A whiff of hope in the air as urgent calls go out for the good ole hunnycart to ride again in the name of local life beyond the pail.
Well, more like a modern version, a sort of park-and-ride relief service with enough mod cons to counter savage cuts in numbers of public toilets across our county.
These closures in the name of saving councils money will put most pressure on summer holiday hotspots like North Norfolk but locals and visitors alike are bound to feel the strain at all times of year.
And that goes for several other aspects of day-to-day existence as pressures pile up about an overloaded care system, policing resources, rocketing energy bills, crumbling classrooms, struggling pubs, shopping shudders and car parking hikes.
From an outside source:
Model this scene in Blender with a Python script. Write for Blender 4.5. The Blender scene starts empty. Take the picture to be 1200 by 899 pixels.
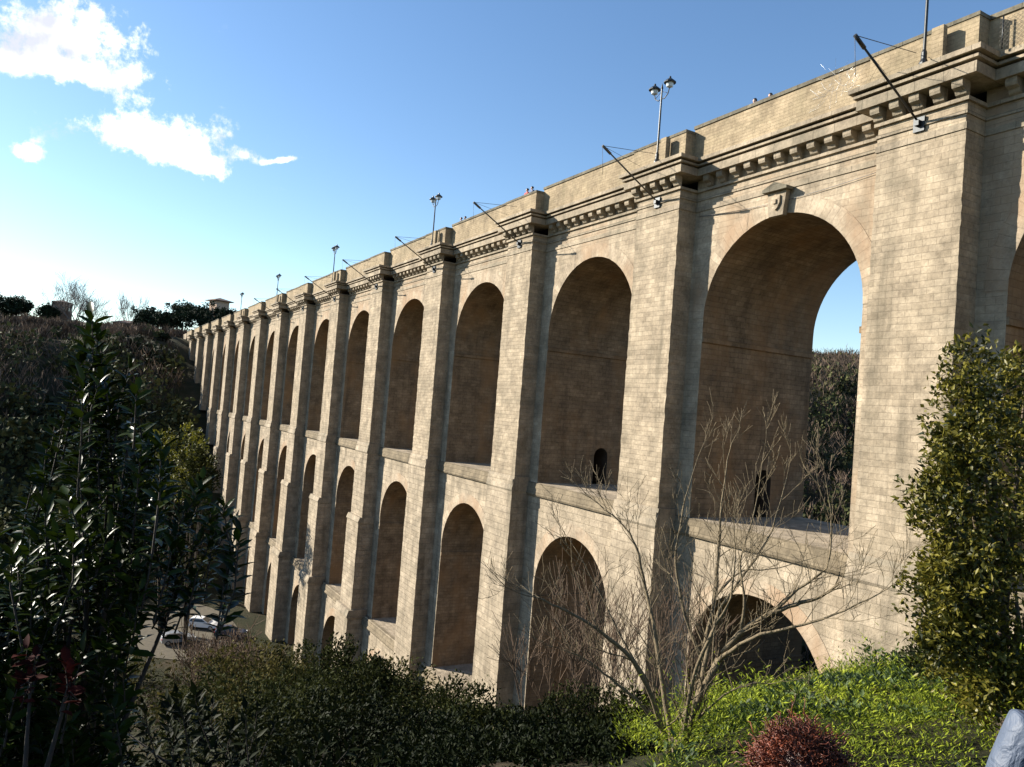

There’s supreme irony hanging over a lengthy list of street lights waiting to be turned off just as so many expectant locations switch on twinkling invitations to mark start of our festive season of peace, goodwill and upsurges in community spirit.
For those MPs, councillors and officers too young to recall the heydays (and nights) of a vital takeaway service before indoor toilets, mains electricity and other luxuries now taken for granted, let me offer a potted history from a comfortable seat in a little shud at bottom of the garden,
Here’ a potent extract from The Short History of a Mid-Norfolk Village (Litcham) by Dr Eric Puddy first published in 1957: “
At the appointed times, the night soil cart could be heard rumbling up the street, lit by an old-fashioned candle lantern swinging from the outside shaft.
Rumblings of the wheels would cease and within seconds arose the snoring of Wally Feeke’s old mule.
Pails clanked, the midnight air became less ambient, the mule awoke and moved along to the next cottage as if in a fantasy”.
Can there be any wonder that Wally and his hunnycart should drive such deep stakes of envy into hearts of boys from just over the border in my home parish of Beeston?
With no signs of setting up a rival service, we knew instinctively one of the key chapters in local social history was being play out - .and all we could do was stand admire.
It didn’t help when fresh stirring escapades were growing to a living legend. – Wally lived with danger inherent in his calling . It really started that night in wartime when his hunnycart was hijacked.
He was busy patrolling Back Street. While away from the cart for a couple of minutes, two American servicemen stationed at Beeston jumped on his chariot and charged up the Lexham Road at full gallop . An hour later they returned with more than a smell of scandal. They travelled at such rate that movement of the cart’s contents had opened the lid and the hijackers were soaked.
Wally didn’t bother to ring up the White House after an adventure to stretch Litcham – USA relations to the limit. He simply scowled” That’ll larn them bludder Yanks!”
Perhaps Wally’s most telling pronouncement on how every job carries its perks came with Friday night calls at Lenny Allison’s local fish-and-chips shop. A packed house parted like the Red Sea as he walked in. He never had to wait for his piece and six. Many were tempted to ask if he might get theirs while was there.
His band of ardent admirers continued to grow, especially in snowy weather when he could only make progress by placing sacks in front of the mule and cart. and expeditions took twice as long. There were times when he fell days behind schedule but he never shirked a challenge as many more memorable yarns piled up .
Eventually envy had to give way to unstinting admiration. To some extent ,Wally’s career fired my abiding interest in village life and lore . One of my proudest possession is a framed picture of a Litcham legend getting on with a job that had so many others turning up their noses. It was presented to me by Wally’s widow, Mabel, on behalf of Litcham Historical Society.
Now, the time must be ripe for our current elected representative at all levels to come out of their comfortable closets and join forces to fashion something more practical than slogans like “Don’t forget to go before you come !” to answer fundamental Calls of Nature for folk on the move.
We need a battalion of honorary lootieunants to find inspiration for a brand new mobile carriage of convenience , preferably sponsored by a few water company bosses flushed with loot.
Perhaps it can have a bell fixed and be named The Humdinger.